Faye Dunaway Tells Why She Regrets 'Mommie Dearest'
"I should have known better," she says of the movie about Joan Crawford.
— -- Faye Dunaway is a very accomplished actress, but she's also very known for her turn in "Mommie Dearest," in which she played Joan Crawford.
It's hard to forget her iconic line, "No more wire hangers!" and her overall performance of the actress in her private life, including her parenting of her daughter, Christina Crawford.
But Dunaway, who rarely speaks about the 1981 film, opened up to People magazine about why she had thought the role was going to be very different.

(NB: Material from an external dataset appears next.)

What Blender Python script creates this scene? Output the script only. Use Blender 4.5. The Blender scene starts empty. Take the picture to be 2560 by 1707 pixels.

The three-time Oscar nominee tells the magazine how she thought the memorable role was going to be a "window into a tortured soul," but in the end, she found it to be very different, even harmful to her career.
"I think it turned my career in a direction where people would irretrievably have the wrong impression of me," she candidly told People.
Before "Dearest," Dunaway won the Oscar for Best Actress in 1977's "Network" and had two other nods for "Chinatown" and "Bonnie and Clyde."
She continued about this role and how it affected her public persona, "And that's an awful hard thing to beat. I should have known better, but sometimes you're vulnerable and you don't realize what you're getting into. It's unfortunate they felt they had to make that kind of movie. But you can't be ashamed of the work you've done."
In the very honest interview, Dunaway, now 75, also talked about being single and how she never quite thought she was the beauty people perceived on the big screen.
"I didn't think my face was beautiful. I guess I found a lot wrong with it," she said. "I'm very much a loner. I'd like to have a partner in my life, and I would if I could find the right person, I think, but I don't know who that might be right now."